Okullarda su kartı ile su yüklemesi yapıyor. Çevre temizlik vergisi adı altında bir para da içinde ödeniyor. Bu çöplerin bedeli Eskişehir Büyükşehir Belediyesine bu şekilde ödeniyor. Şimdi okullar hem bu vergiyi ödüyor hem de ilçe belediyelerine ayrı bir ücret vermiş oluyor.
Ayrıca bu bir vergi değil. Belediye bu şekilde bir vergi alamaz. Bu bir harç da değil. Faturada yalnızca şunu yazmışlar: “Katı atık ücreti tahakkuk fişi.”

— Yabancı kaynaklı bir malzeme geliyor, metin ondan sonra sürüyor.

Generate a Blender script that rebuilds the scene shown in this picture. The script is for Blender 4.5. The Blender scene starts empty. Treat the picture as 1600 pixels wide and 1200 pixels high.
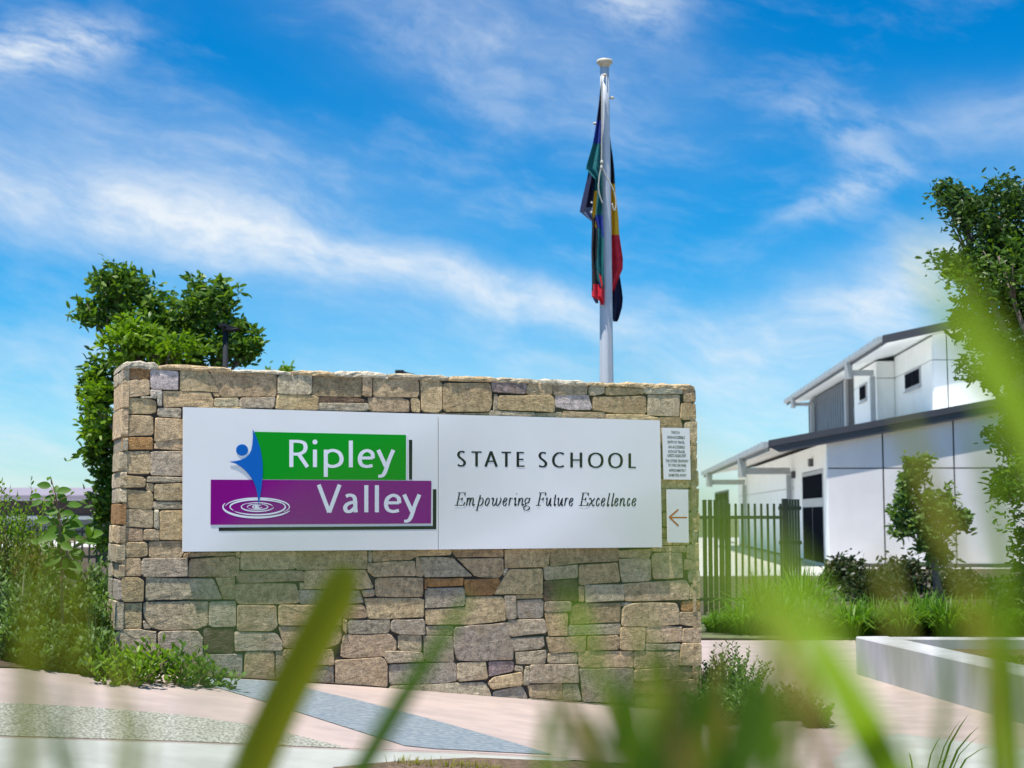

İşin daha ilginç tarafı şu. Bu durum özellikle okullar için büyük bir sıkıntı. Okullar bu tahakkuk fişine dayanarak ödeme yapacak, öyle değil mi? Peki, nereden ödeyecekler? Bakanlıktan bir ödenek isteyecekler. Diyecekler ki, Bana 26 bin lira tutarında bir fatura geldi, lütfen bu ödemeyi yapabilmem için ödenek gönderin. Ancak okulların şu anda bu kalemde talepte bulunabilecekleri bir ödenek türü yok. Çünkü bu bir vergi değil. Bu bir fatura da değil. Yalnızca oraya “tahakkuk fişi” yazılmış. Okul neye dayanarak ödenek isteyecek? Bakanlık bu fişi neye dayanarak değerlendirecek?
O yüzden bu uygulama, nereden baksanız tam bir tutarsızlık. Hani derler ya, “Nereden baksan tutarsızlık, nereden baksan abes.”
Bu yüzden buradan okul yöneticisi arkadaşlarıma sesleniyorum: Lütfen bu faturaları ödemeyin. Eğer belediyeler bu parayı almaya kararlıysa, versinler okulları icraya, icra yoluyla tahsil edebiliyorsa etsinler.”